工場のラインで、ベルトコンベアーを流せば作っていけるような、人の心が関わりにくい商品とちがい、これほど想い1つで商品価値が左右されるものは、少ないのではないでしょうか。
キレイになることだけが「高品質で価値がある」と勘違いされることも多い塗装ですが、塗装工事としての「品質と価値」は、塗膜の厚みでもあります。
何が怖いかといえば、うすめすぎの工事もキレイに仕上がって見えてしまうことです。「工事前」「工事後」という写真もよくありますが、それこそ変わりばえしないほうがおかしいのです。
私も作業中にとった工程ごとの写真を、参考程度に何十枚と渡すこともありますが、色が変化していくようすを確認できても、写真から塗装の品質を判断することは不可能です。
あくまでも塗装の質は、きれいに見えることだけではありません。今後はそういうことも注意しながら、頭に入れてもらいたいですね。
ちなみに弾性塗料以外の場合は、粘性が低くなります。でも水のようにサラサラまではなりません。

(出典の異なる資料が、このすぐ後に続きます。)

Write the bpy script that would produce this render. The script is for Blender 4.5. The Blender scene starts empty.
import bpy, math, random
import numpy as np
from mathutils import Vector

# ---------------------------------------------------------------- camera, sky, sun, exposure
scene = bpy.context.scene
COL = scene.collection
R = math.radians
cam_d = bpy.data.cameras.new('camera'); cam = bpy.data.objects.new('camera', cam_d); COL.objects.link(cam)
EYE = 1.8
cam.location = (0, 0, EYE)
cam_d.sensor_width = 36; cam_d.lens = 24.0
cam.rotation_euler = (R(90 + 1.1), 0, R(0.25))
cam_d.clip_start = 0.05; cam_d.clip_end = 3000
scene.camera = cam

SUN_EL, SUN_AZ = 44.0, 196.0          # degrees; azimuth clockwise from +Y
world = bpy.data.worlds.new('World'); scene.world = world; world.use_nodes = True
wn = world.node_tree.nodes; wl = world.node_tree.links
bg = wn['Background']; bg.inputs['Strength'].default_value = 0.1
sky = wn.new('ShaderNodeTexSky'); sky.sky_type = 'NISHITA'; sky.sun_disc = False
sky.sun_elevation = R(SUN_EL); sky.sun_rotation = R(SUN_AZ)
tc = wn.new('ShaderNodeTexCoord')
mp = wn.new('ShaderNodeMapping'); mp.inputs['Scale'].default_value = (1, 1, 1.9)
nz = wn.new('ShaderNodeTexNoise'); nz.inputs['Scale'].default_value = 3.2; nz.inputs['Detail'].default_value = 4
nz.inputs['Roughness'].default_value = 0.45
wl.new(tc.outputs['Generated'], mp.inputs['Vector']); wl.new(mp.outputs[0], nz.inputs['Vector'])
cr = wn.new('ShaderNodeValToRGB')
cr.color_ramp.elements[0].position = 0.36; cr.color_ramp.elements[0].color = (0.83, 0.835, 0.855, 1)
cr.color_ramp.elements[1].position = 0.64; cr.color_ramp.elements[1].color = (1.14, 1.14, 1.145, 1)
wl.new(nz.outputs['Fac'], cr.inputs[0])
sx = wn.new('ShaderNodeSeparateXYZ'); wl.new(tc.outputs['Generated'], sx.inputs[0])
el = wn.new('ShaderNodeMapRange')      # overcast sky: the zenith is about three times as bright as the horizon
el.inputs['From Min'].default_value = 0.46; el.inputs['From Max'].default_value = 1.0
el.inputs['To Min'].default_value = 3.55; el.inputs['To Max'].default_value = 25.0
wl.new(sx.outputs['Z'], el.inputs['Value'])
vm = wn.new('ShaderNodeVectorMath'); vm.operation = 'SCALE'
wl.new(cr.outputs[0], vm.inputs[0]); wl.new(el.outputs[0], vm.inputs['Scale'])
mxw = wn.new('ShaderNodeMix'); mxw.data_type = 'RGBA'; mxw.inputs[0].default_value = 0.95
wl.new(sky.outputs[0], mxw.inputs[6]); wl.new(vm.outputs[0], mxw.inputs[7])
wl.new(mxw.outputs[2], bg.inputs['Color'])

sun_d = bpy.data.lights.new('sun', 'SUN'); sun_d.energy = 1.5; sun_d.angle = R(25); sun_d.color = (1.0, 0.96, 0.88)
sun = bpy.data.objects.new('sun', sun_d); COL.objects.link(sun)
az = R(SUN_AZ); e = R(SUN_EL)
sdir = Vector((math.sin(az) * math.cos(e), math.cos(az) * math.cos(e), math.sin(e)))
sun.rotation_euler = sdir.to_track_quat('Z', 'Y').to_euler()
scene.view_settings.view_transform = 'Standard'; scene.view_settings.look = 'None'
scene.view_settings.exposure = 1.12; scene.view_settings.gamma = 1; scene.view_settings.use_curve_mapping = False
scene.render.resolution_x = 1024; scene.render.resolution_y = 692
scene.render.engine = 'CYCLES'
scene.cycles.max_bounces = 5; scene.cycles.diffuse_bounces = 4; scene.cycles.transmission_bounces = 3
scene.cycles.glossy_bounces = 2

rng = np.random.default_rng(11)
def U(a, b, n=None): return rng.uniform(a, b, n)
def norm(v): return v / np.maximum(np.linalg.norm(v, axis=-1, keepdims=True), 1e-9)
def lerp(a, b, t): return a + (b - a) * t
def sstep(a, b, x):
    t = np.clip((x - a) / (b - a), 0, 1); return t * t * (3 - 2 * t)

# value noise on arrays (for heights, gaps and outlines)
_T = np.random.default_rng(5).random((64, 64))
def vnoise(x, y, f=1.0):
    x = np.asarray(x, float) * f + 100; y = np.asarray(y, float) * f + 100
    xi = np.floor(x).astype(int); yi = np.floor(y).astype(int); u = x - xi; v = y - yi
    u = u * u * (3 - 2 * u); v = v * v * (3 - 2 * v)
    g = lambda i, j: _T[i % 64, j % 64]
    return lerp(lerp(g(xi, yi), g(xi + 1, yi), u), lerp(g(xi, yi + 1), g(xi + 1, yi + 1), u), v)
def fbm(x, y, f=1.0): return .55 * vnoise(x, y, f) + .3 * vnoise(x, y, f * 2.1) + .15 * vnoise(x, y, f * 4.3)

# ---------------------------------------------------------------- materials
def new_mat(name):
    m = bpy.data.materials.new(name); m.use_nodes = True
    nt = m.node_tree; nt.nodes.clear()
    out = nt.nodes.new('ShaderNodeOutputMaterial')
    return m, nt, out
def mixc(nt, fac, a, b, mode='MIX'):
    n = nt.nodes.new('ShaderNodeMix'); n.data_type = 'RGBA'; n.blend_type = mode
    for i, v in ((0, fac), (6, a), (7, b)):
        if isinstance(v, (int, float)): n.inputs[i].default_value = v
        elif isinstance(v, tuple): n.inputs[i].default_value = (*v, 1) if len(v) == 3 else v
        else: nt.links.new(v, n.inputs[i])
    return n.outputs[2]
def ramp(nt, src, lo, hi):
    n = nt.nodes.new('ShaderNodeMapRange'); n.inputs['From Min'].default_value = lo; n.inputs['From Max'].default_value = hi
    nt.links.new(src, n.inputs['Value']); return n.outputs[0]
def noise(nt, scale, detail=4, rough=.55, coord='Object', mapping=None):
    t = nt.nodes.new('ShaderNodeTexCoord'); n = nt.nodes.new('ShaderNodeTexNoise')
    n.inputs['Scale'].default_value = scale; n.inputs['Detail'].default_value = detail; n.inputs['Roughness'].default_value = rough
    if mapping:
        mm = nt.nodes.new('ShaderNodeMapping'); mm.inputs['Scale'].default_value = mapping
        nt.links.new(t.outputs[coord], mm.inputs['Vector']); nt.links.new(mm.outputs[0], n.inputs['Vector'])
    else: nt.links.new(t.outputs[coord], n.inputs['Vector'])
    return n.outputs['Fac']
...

見積書では塗料の種類のグレードばかりしか伝えない業者さんもいますが、それはあまり都合がよろしくないという部分が大きくあります。
なので、消費量や塗料缶数のことも必ず聞いておくべきです。そうすることで、せっかく高級な塗料の性能が無駄になることはありません。
ぜひ塗料の薄め方である「塗布量」にも目を向けて業者選びをしてください。